WITH the recent oil price shock, where we saw the price of oil going up to around $140 a barrel, the question is whether that is enough political impetus for us to go into renewable energy in a big way.
By a big way, we mean that we make the investments now in “renewables.” The problem is that renewable energy, technology-wise, is still being perfected, so that means it is not yet cheap. But if nobody invests, it will never become cheap because industry holds back on R&D, because there is no demand. So it becomes a chicken and egg situation. Given that the so-called carbon credits from developed countries can pay for up to 10 percent of the cost of the project upfront, it is still not attractive for some.

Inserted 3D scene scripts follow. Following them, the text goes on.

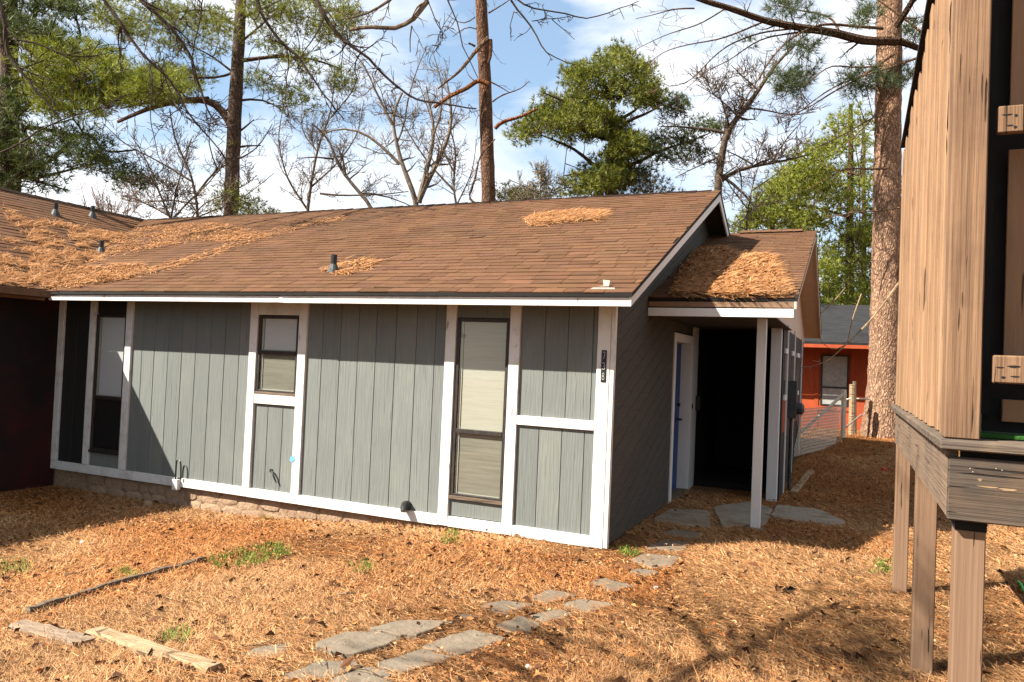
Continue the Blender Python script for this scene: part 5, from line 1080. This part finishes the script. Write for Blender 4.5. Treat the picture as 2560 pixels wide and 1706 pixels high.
# sprig hanging in front of the far red house
rng = np.random.default_rng(38)
t = thing('bare_sapling', 'thin pale bare sapling arching in front of the red house', 'tree'); b = MB(); dpn = 13.0
for l, r0, r1 in [(z5([(1160, -160), (1040, 10), (900, 190), (780, 310), (680, 410), (560, 520), (480, 590), (420, 620), (300, 655), (205, 662)]), .022, .006), (z5([(800, -60), (770, 20), (720, 160), (690, 270), (680, 340), (660, 420)]), .013, .008), (z5([(660, 430), (600, 470), (520, 490), (450, 460), (400, 400)]), .010, .005), (z5([(1040, 0), (1120, 90), (1210, 150)]), .016, .012), (z5([(400, 130), (480, 60), (560, -20), (640, -120)]), .010, .008),
                 (z5([(560, 520), (600, 470)]), .006, .004), (z5([(395, 630), (385, 575)]), .006, .004), (z5([(395, 610), (320, 595)]), .006, .004), (z5([(205, 640), (218, 570)]), .006, .004), (z5([(300, 660), (290, 690)]), .005, .004)]:
    b.tube(resample(W3(l, dpn), .06), [r0, r1], 5, c=(1.7, 1.35, 1.0))
g0 = at(*z5([(1160, -160)])[0], dpn); b.tube(resample([g0, g0 + [1.5, 1.2, 1.2], [g0[0] + 2.6, g0[1] + 2.0, .2]], .3), [.022, .05], 6, c=(1.5, 1.2, .9)); b.build('branches', M['bark_grey'], t)

# the overhanging bare tree: its trunk stands left of and behind the camera; boughs reach over the roof and shade the yard
rng = np.random.default_rng(39)
t = thing('bare_tree', 'near bare tree whose dark boughs hang in across the top of the picture', 'tree'); TB = np.array([-18.5, -3.2, -0.4]); TT = np.array([-18.0, -3.0, 10.5])
b = MB(); b.tube(resample([TB, TB * .5 + TT * .5 + [.1, 0, 0], TT, TT + [0, .2, 1]], .4), [.34, .26, .2, .1], 12, rough=.1); b.build('trunk', M['bark_grey'], t, smooth=True); b = MB()
def bough(P, r0, r1, dens=3.3, ln=.8, lv=3, col=(.33, .28, .26), conn=True, rmin=.0062, st=.2):
    P = [np.array(p) for p in P]
    if conn:
        d = P[0] - P[1]; d /= np.linalg.norm(d); q = P[0] + d * 1.5 + [0, 0, 1.2]; Pc = resample([TT + [0, 0, rng.uniform(-.5, 1)], (TT + q) / 2 + [0, 0, 5.0], q, P[0]], .4); b.tube(Pc, [r0 * 1.0, r0 * .8], 7, c=col)
    Q = resample(P, .15); wig = np.cumsum(rng.normal(0, 1, Q.shape), axis=0); wig -= np.linspace(0, 1, len(Q))[:, None] * wig[-1]; Q = Q + wig * .011; b.tube(Q, [r0 * .8, r1 * .9], 7, c=col, rough=.15); twigs(b, Q, (r0, r1), rng, lv, dens, ln, col, up=-.02, rmin=rmin, start=.03)
dn = 12.0
bough(W3(z7([(680, 0), (770, 120), (870, 280), (940, 370), (1060, 450), (1140, 570), (1200, 720), (1290, 810), (1400, 950), (1480, 1050)]), dn), .035, .010)
bough(W3(z7([(930, 0), (1080, 140), (1180, 280), (1260, 390), (1270, 520), (1300, 620), (1350, 740), (1420, 820)]), dn), .045, .012)
bough(W3(z7([(1690, 0), (1760, 150), (1860, 290), (2000, 400), (2060, 540), (2150, 640), (2250, 780)]), dn), .035, .010)
bough(W3(z7([(2060, 0), (2130, 140), (2240, 260), (2350, 330)]) + zA([(150, 290), (380, 430), (480, 570), (620, 690), (790, 780), (960, 790), (1180, 820)]), dn), .045, .012)
bough(W3(zA([(800, 0), (700, 120), (670, 190), (560, 200), (440, 215), (350, 205), (230, 225)]), dn), .055, .03, dens=.7, col=(1.1, 1, .9))
bough(W3(zA([(680, 190), (680, 290), (680, 395)]), dn), .015, .008, conn=False, dens=.3)
bough(W3(zA([(530, 0), (440, 90), (300, 130), (150, 150)]), dn), .03, .01, col=(.8, .7, .6))
bough(W3(zA([(810, 10), (850, 110), (900, 220), (960, 330), (880, 350)]), dn), .012, .006, conn=False)
bough(W3(zA([(970, 0), (1010, 100), (1060, 210), (1090, 370), (1120, 480), (1190, 590)]), dn), .016, .007, dens=1.6)
bough(W3(z7([(-20, -20), (20, 60), (60, 190), (30, 330), (170, 470), (230, 560), (330, 680), (400, 780)]), dn), .055, .012)
bough(W3(z7([(60, 260), (250, 270), (330, 320), (480, 380), (640, 360)]), dn), .02, .008, conn=False); bough(W3(z7([(0, 1000), (80, 970), (300, 820), (500, 760), (700, 700)]), dn), .02, .008, conn=False)
bough(W3(z7([(1870, 300), (1880, 400), (1850, 560), (1860, 700), (1910, 870)]), dn), .014, .006, conn=False); bough(W3(z7([(1270, 540), (1220, 420), (1320, 80), (1330, -40)]), dn), .014, .01, conn=False)
bough(W3(z7([(980, 420), (1000, 600), (980, 800), (1010, 950), (1070, 1080)]), dn), .012, .006, conn=False, dens=.9); bough(W3(z7([(1060, 450), (1130, 700), (1250, 800), (1400, 860)]), dn), .012, .006, conn=False)
bough(W3(zA([(1440, 0), (1500, 90), (1600, 160), (1640, 280), (1650, 350), (1740, 450), (1930, 490)]), dn), .022, .007, dens=1.3, ln=.45); bough(W3(zA([(1490, 0), (1570, 70), (1700, 90), (1870, 95), (1900, 130), (2000, 150), (2111, 120), (2250, 60), (2400, 10)]), dn), .018, .007, ln=.45)
bough(W3(zA([(1600, 155), (1750, 140), (1890, 125)]), dn), .010, .006, conn=False, ln=.3); bough(W3(zA([(1470, 90), (1390, 170), (1400, 250), (1440, 310)]), dn), .010, .005, conn=False, ln=.3); bough(W3(zA([(1750, 140), (1820, 220), (1830, 280), (1920, 300)]), dn), .009, .005, conn=False, ln=.3)
b.build('branches', M['bark_grey'], t)
# boughs whose shadow crosses the lawn
t = thing('bare_tree', 'bare tree behind the camera whose boughs throw branch shadows on the lawn', 'tree'); TB = np.array([-7.3, -14.6, -0.4]); TT = np.array([-7.3, -14.0, 8.0])
b = MB(); b.tube(resample([TB, TB * .5 + TT * .5, TT], .4), [.30, .22, .15], 12, rough=.1); b.build('trunk', M['bark_grey'], t, smooth=True); b = MB()
zE = lambda p: reg(1480, 1180, 2.87, p)
def shadow_bough(pts, h, r0, r1, **kw):
    P = []
    for p in pts:
        g_ = onG(*p); P.append(g_ - SUN * ((h + rng.normal(0, .15)) / -SUN[2]))
    bough(P, r0, r1, **kw)
shadow_bough(zE([(2300, 1020), (2100, 1000), (1750, 960), (1560, 980), (1420, 1080), (1300, 1190), (1100, 1290), (900, 1370), (700, 1509), (560, 1640)][::-1]), 5.2, .06, .03, dens=.35, ln=.5, lv=2, rmin=.012, conn=False)
shadow_bough(zE([(900, 1380), (860, 1250), (780, 1140), (700, 1050), (550, 980), (330, 960), (150, 900)]), 5.2, .040, .018, dens=.45, ln=.5, lv=2, rmin=.012, conn=False)
shadow_bough(zE([(780, 1150), (950, 1180), (1200, 1220)]), 5.2, .02, .012, conn=False, dens=.4, lv=1, rmin=.01)
shadow_bough(reg(700, 1200, 2.353, [(2000, 990), (1700, 960), (1560, 900), (1430, 840), (1250, 760)]), 6.8, .034, .015, conn=False, dens=.4, ln=.5, lv=2, rmin=.012)
shadow_bough(reg(700, 1200, 2.353, [(1250, 1180), (1000, 1080), (700, 1050), (450, 1000)]), 6.8, .022, .012, conn=False, dens=.4, ln=.5, lv=2, rmin=.012)
shadow_bough(zE([(1300, 1190), (1500, 1130), (1750, 1150), (2050, 1250)]), 5.3, .03, .015, conn=False, dens=.8, ln=.4, lv=2, rmin=.01)
shadow_bough(zE([(1560, 980), (1600, 880), (1700, 800), (1900, 760)]), 5.3, .02, .01, conn=False, dens=.8, ln=.4, lv=2, rmin=.008)
for pts_ in ([(2353, 1500), (1900, 1380), (1650, 1250), (1480, 1180), (1300, 1150)], [(1250, 1500), (1150, 1300), (1180, 1150), (1080, 1000)], [(2300, 900), (2000, 840), (1800, 900), (1650, 860)], [(2353, 1300), (2100, 1330), (1850, 1480), (1700, 1560)], [(700, 1500), (520, 1380), (420, 1250), (250, 1180), (50, 1150)], [(1050, 1300), (1000, 1100), (900, 960), (780, 870)]):
    shadow_bough(zE(pts_), 5.3, .026, .012, conn=False, dens=2.2, ln=.5, lv=2, rmin=.011, st=0)
for pts_ in ([(2200, 1150), (1950, 1050), (1700, 960), (1550, 900)], [(1700, 1000), (1450, 880), (1250, 850), (1050, 800)], [(1500, 1200), (1350, 1060), (1200, 1020), (1000, 1010)]):
    shadow_bough(reg(700, 1200, 2.353, pts_), 5.3, .028, .012, conn=False, dens=2.0, ln=.5, lv=2, rmin=.011)
e = onG(*zE([(560, 1640)])[0]) - SUN * (5.2 / -SUN[2]); b.tube(resample([TT, (TT + e) / 2 + [0, 0, .5], e], .4), [.09, .06], 8)
b.build('branches', M['bark_grey'], t)
# pine bough over the lower right of the yard
rng = np.random.default_rng(40)
t = tree('overhead pine behind the camera that shades the lower right of the yard'); cb = MB(); b = MB(); TP = np.array([-6.5, -13.5, -0.5])
b.tube(resample([TP, TP + [0, 0, 13]], .5), [.3, .15], 10); b.build('trunk', M['bark'], t, smooth=True); b = MB()
for poly, n in ((zE([(1250, 1270), (1700, 1180), (2250, 1250), (2250, 1520), (1600, 1520)]), 10), (zE([(1700, 960), (2200, 900), (2250, 1150), (1800, 1150)]), 5), (reg(1480, 1180, 2.87, [(2700, 500), (3000, 400), (3000, 1500), (2700, 1500)]), 5), (reg(1480, 1180, 2.87, [(0, 1380), (500, 1400), (500, 1520), (0, 1520)]), 2)):
    for (x_, y_) in poly_pts(poly, n, rng):
        g_ = onG(x_, y_); c = g_ - SUN * ((7.5 + rng.normal(0, .3)) / -SUN[2]); m_ = 20; u = rng.normal(0, 1, (m_, 3)); pos = c + u * .13; tufts(cb, pos, u / np.linalg.norm(u, axis=1)[:, None], rng, 8, .16, .010, GREEN)
        b.tube(resample([TP + [0, 0, 10.5], (TP + c) / 2 + [0, 0, 6.0], c], .5), [.02, .008], 5)
b.build('branches', M['bark'], t); cb.build('crown', M['leaf'], t)
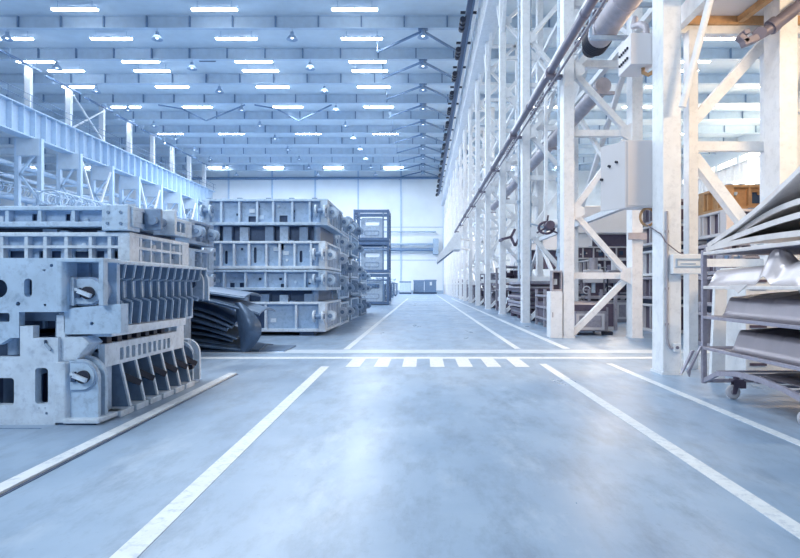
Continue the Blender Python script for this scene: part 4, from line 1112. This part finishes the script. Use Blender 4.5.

Enter the Philippine Renewable Energy bill. When passed, it will actually give a lot of incentives to investors to go into renewable energy (RE). Aside from the fact that RE is a good way to contribute to the climate change effort, if the RE bill is passed, it may actually make good financial sense to go into RE. Because right now, the climate change advocates root for the use of renewables but when you talk to the financial folks, they’ll tell you now is not yet the time.
But what is the right time? After the oil crunch of the 70s, we should have gone big time with renewables. But naysayers said at that time, “Now is not the time.” So now the world is slowly realizing that, now is the time. Because if not now, when? When the oil runs out? That will be too late.